— Task brief —
How many lines in the records below hold the string "scene"? Answer with the number alone.

— Records to use —
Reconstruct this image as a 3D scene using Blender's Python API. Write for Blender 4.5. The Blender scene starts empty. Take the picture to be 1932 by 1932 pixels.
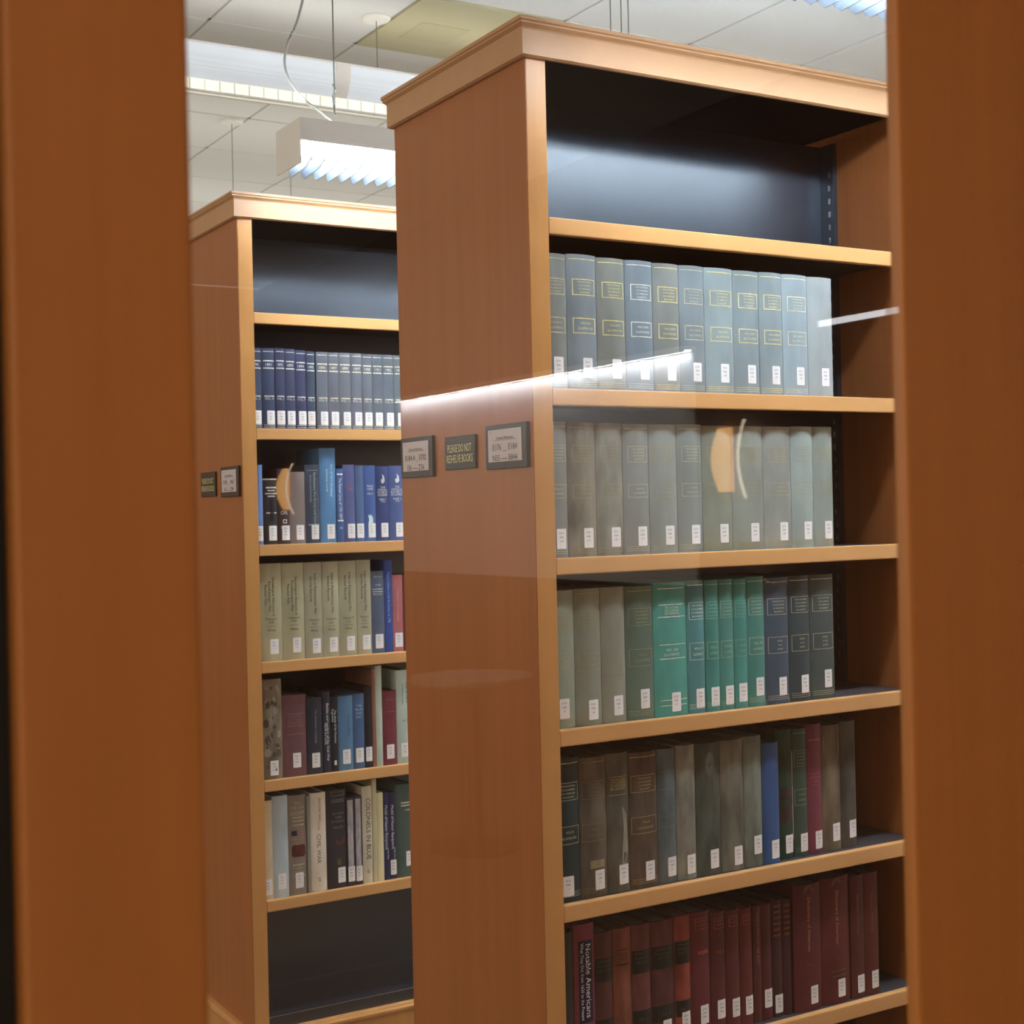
import bpy, math, random
from mathutils import Vector, Matrix
R = math.radians
S = bpy.context.scene
C = S.collection
random.seed(7)

# ------------------------------------------------------------------ camera
cam_d = bpy.data.cameras.new('camera'); cam = bpy.data.objects.new('camera', cam_d); C.objects.link(cam)
CAM = Vector((-1.3187, -2.1310, 1.3777))
yaw, pitch, roll = R(30.832), R(0.008), R(-1.278)
fw = Vector((math.sin(yaw)*math.cos(pitch), math.cos(yaw)*math.cos(pitch), math.sin(pitch)))
r0 = Vector((math.cos(yaw), -math.sin(yaw), 0)); u0 = r0.cross(fw)
rr = r0*math.cos(roll)+u0*math.sin(roll); uu = -r0*math.sin(roll)+u0*math.cos(roll)
cam.matrix_world = Matrix(((rr.x, uu.x, -fw.x, CAM.x), (rr.y, uu.y, -fw.y, CAM.y), (rr.z, uu.z, -fw.z, CAM.z), (0, 0, 0, 1)))
cam_d.sensor_width = 36; cam_d.lens = 36*2697.98/1932
cam_d.clip_start = 0.02; cam_d.clip_end = 60
cam_d.dof.use_dof = True; cam_d.dof.focus_distance = 2.75; cam_d.dof.aperture_fstop = cam_d.lens/5.0
S.camera = cam
# ------------------------------------------------------------------ colour, world
S.view_settings.view_transform = 'Standard'; S.view_settings.look = 'None'
S.view_settings.exposure = 0.2; S.view_settings.gamma = 1.0
try: S.view_settings.use_curve_mapping = False
except Exception: pass
w = bpy.data.worlds.new('world'); S.world = w; w.use_nodes = True
w.node_tree.nodes['Background'].inputs[0].default_value = (1.0, 0.86, 0.70, 1)
w.node_tree.nodes['Background'].inputs[1].default_value = 1.8
S.cycles.max_bounces = 8; S.cycles.transparent_max_bounces = 12
S.cycles.use_denoising = True
S.cycles.sample_clamp_indirect = 60.0

FLOOR = -0.10; CEIL = 3.278
TUBE_POWER = 84.0

def area(name, loc, size, rot, power, col):
    l = bpy.data.lights.new(name, 'AREA'); l.shape = 'RECTANGLE'; l.size, l.size_y = size
    l.energy = power; l.color = col
    o = bpy.data.objects.new(name, l); o.location = loc; o.rotation_euler = rot; C.objects.link(o)
    return o
# uplight of the pendant rows onto the ceiling (open pendant tops; rearmost rows added to brighten the far ceiling)
area('pendant_fill_uplight', (1.2, 2.80, 3.05), (4.0, .12), (R(180), 0, 0), 3, (1, .97, .88))
for y_, p_ in ((-.40, 44), (1.20, 24), (4.40, 24), (6.0, 24), (7.6, 24)):
    area('pendant_fill_uplight', (1.7, y_, 2.42), (5.0, .14), (R(180), 0, 0), p_*.56, (.78, .90, 1) if y_ < 2 else (1, .97, .90))

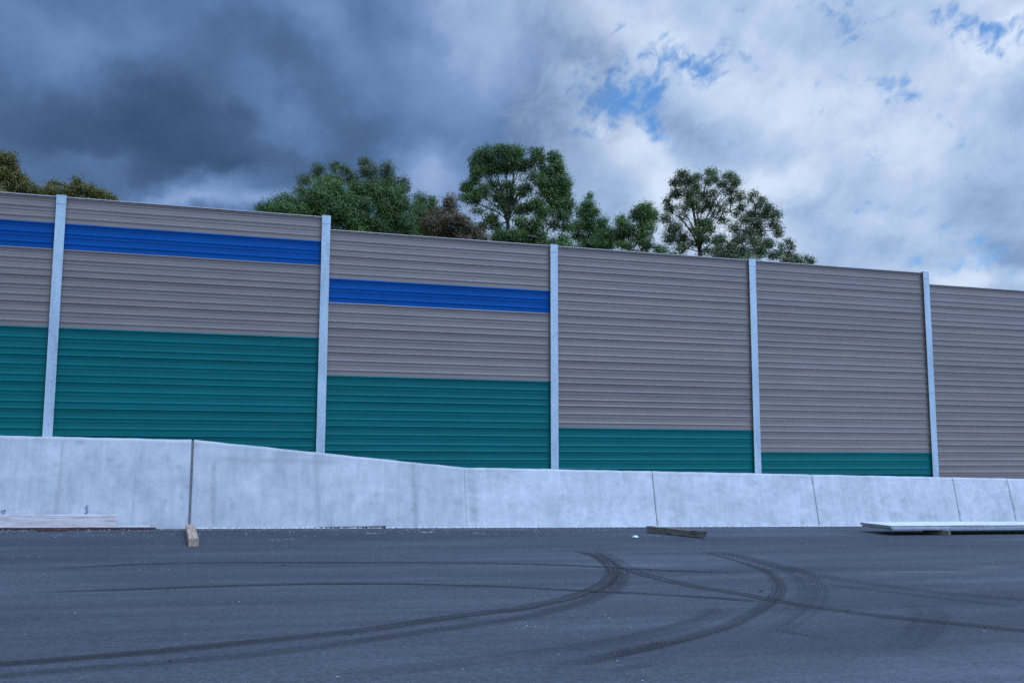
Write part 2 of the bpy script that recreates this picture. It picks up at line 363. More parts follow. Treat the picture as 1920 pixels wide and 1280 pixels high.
def mesh_py(name, verts, faces):
    me = bpy.data.meshes.new(name); me.from_pydata([tuple(v) for v in verts], [], faces); me.update()
    return me

def tag(o, label=None, cat=None, group=None, kind=None):
    if label and not kind: kind = 'thing'
    for k_, v in (('label', label), ('category', cat), ('group', group), ('kind', kind)):
        if v: o[k_] = v
    return o

def empty(name, loc=(0, 0, 0)):
    o = bpy.data.objects.new(name, None); COL.objects.link(o); o.location = loc; o.empty_display_size = 0.3
    return o

def add_box(bm, x0, x1, y0, y1, z0, z1):
    r = bmesh.ops.create_cube(bm, size=1.0)
    for v in r['verts']:
        v.co = Vector((x0 + (v.co.x + .5) * (x1 - x0), y0 + (v.co.y + .5) * (y1 - y0), z0 + (v.co.z + .5) * (z1 - z0)))
    return r['verts']

def bm_mesh(name, bm):
    bmesh.ops.recalc_face_normals(bm, faces=bm.faces[:])
    me = bpy.data.meshes.new(name); bm.to_mesh(me); bm.free()
    return me

def beam(L, W, H, seg=14, jit=0.004, bow=0.0, chip=0.0, seed=0):
    """a sawn timber along local x, base at z = 0, with softened arrises, slight bow and rough ends"""
    r = random.Random(seed)
    c = min(W, H) * 0.06
    prof = [(-W/2 + c, 0), (W/2 - c, 0), (W/2, c), (W/2, H - c), (W/2 - c, H), (-W/2 + c, H), (-W/2, H - c), (-W/2, c)]
    vs, fs = [], []
    for i in range(seg + 1):
        t = i / seg; x = -L/2 + L * t
        b = bow * (1 - (2 * t - 1) ** 2)
        for (y, z) in prof:
            e = (r.uniform(-chip, chip) if i in (0, seg) else 0)
            vs.append((x + e, y + r.uniform(-jit, jit) + b, max(0.0, z + r.uniform(-jit, jit))))
    n = len(prof)
    for i in range(seg):
        for j in range(n): fs.append((i*n + j, (i+1)*n + j, (i+1)*n + (j+1) % n, i*n + (j+1) % n))
    fs.append(tuple(range(n))); fs.append(tuple(reversed(range(seg*n, seg*n + n))))
    bm = bmesh.new(); bv = [bm.verts.new(v) for v in vs]
    for f in fs: bm.faces.new([bv[i] for i in f])
    return bm_mesh('timber', bm)

# ------------------------------------------------------------------ ground
def sheet(name, x0, x1, y0, y1, dz, mat, kind='structure'):
    vs = [(x, y, ground_z(x) + dz) for (x, y) in ((x0, y0), (x1, y0), (x1, y1), (x0, y1))]
    return tag(link(name, mesh_py(name, vs, [(0, 1, 2, 3)]), mat), kind=kind)
sheet('ground', -900, 900, -900, 1200, -0.03, MAT['soil'])
sheet('road', -120, 160, -140, -0.40, 0.0, MAT['asphalt'])

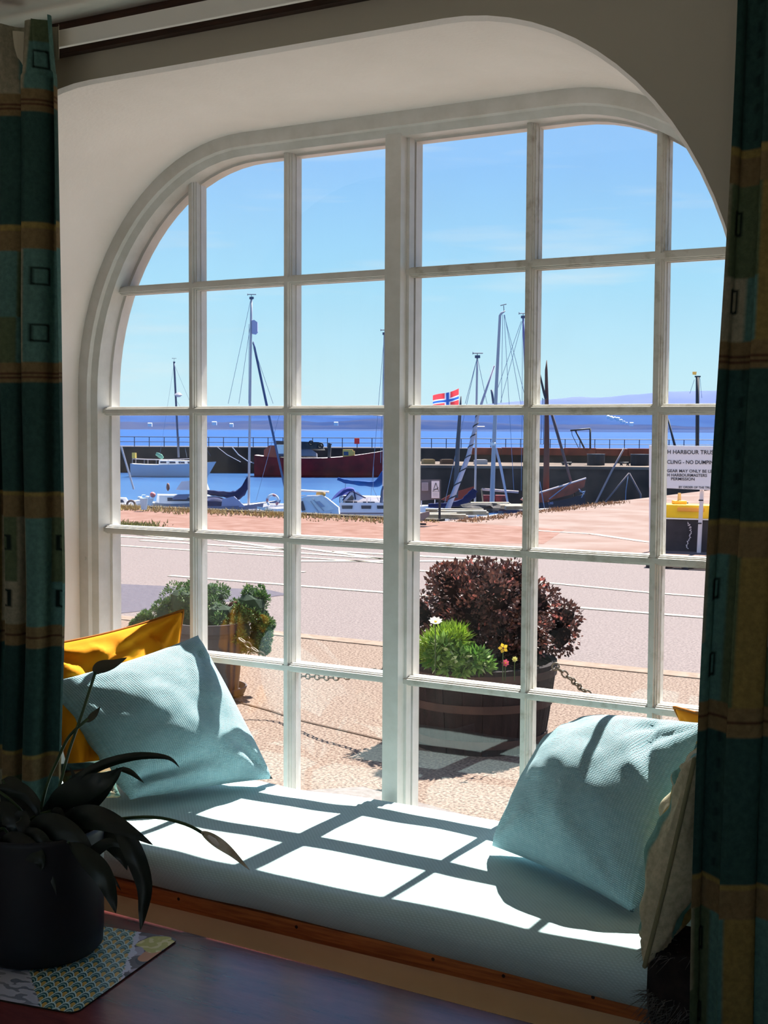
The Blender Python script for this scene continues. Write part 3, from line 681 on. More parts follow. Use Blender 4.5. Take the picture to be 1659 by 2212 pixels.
# grass on the quay edge
mb = MB(); rr = random.Random(11)
def tuft(x, y, z, n, h, spread):
    for _ in range(n):
        a = V((x+rr.gauss(0, spread), y+rr.gauss(0, spread*.5), z)); t = V((rr.gauss(0, .4), rr.gauss(0, .4), 1)).normalized()*h*rr.uniform(.4, 1.1)
        s = V((rr.uniform(-1, 1), rr.uniform(-1, 1), 0)).normalized()*.012; mb.add([a-s, a+s, a+t], [(0, 1, 2)])
for k in range(420):
    x = rr.uniform(-19, -10.5); y = 18.85+rr.gauss(0, .28); tuft(x, y, 0, 7, .10 if x < -13 else .07, .12)
tag(mb.build('dry_grass', GRASS), 'strip of dry golden grass along the edge of the quay', 'grass', kind='stuff')
mb = MB()
for k in range(150): tuft(rr.uniform(-15.6, -13.4), 15.6+rr.gauss(0, .22), 0, 8, .07, .14)
tag(mb.build('green_grass', mat('green_grass', srgb(190, 190, 110), .95, .1)), 'patch of green grass beside the kerb of the red gravel', 'grass', kind='stuff')
mb = MB()
for k in range(240):
    x, y = rr.uniform(-10.3, -9.2), rr.uniform(19.3, 27); tuft(-10.2+abs(rr.gauss(0, .15)), y, 0, 5, .06, .1)
tag(mb.build('edge_weeds', mat('brown_weeds', srgb(240, 186, 136), .95, .1)), 'brown weeds on the corner of the quay by the moored boats', 'grass', kind='stuff')

# ================================================================== water, piers, far shore
GK = .42
def water(name, c, c2, z=-3):
    m = mat(name+'_surface', c, .3, .12, c2=c2, ns=.15, nd=6, bump=.9, bs=1.6, stretch=(.4, 1, 1)); return m
HW = water('harbour_water', srgb(62, 120, 184), srgb(50, 104, 172)); SW = mat('open_sea_surface', srgb(58, 114, 188), .6, .03, c2=srgb(52, 104, 180), ns=.02, nd=8, bump=.6, bs=.2)
slab('harbour_water', [(-300, 19.2), (200, 19.2), (200, 200), (-300, 200)], -3.4, -3.0, HW)
slab('sea', [(-16000, 150), (12000, 150), (12000, 16000), (-16000, 16000)], -4.0, -3.01, SW)
def wallrun(name, a, b, thick, z0, z1, m, kind='structure'):
    a, b = V((a.x, a.y, 0)), V((b.x, b.y, 0)); d = (b-a).normalized(); nn = V((-d.y, d.x, 0))*thick
    return tag(MB().prism([(p.x, p.y, z0) for p in (a, b, b+nn, a+nn)], (0, 0, z1-z0)).build(name, m), kind=kind)
FA, FB = W(180, 1020, 136), W(800, 1022, 136); dF = (FB-FA).normalized(); FC = FA+dF*130
FP0 = FA-dF*30
wallrun('harbour_wall', FP0, FC, 6, -3.6, -.44, STONE)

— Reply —
3